James has claimed in court documents that Trump’s company made false representations about the valuations of various assets, and said his company engaged in “fraudulent or misleading” practices

James’ team has said that it “has developed significant additional evidence indicating that the Trump Organization used fraudulent or misleading asset valuations to obtain a host of economic benefits, including loans, insurance coverage, and tax deductions.”

Legal experts of all stripes—from defense attorneys to prosecutors and law professors—maintain that the Fifth Amendment is an important component of U.S. legal protection for average citizens, and that using it should not be seen as an admission of guilt in a criminal matter. 

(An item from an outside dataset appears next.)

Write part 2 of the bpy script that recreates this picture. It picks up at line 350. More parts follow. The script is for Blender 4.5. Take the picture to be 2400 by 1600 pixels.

James, however, is running a civil investigation. And in a civil matter, invoking the Fifth can be used as reason to make what lawyers call an “adverse inference”—or, in plain terms, the conclusion that someone didn’t want to answer because the truth didn’t look good. 

A parallel criminal investigation into Trump’s business affairs has been underway for months, and has been led by the Manhattan District Attorney’s office. Trump’s lawyers have argued it’s not fair for him to be questioned in a civil case when a criminal investigation is also pending. 

Trump’s son, Eric Trump, invoked the Fifth Amendment more than 500 times in prior testimony in the NY Attorney General’s investigation. Two of Trump’s other children, Don Jr. and Ivanka, have also testified recently.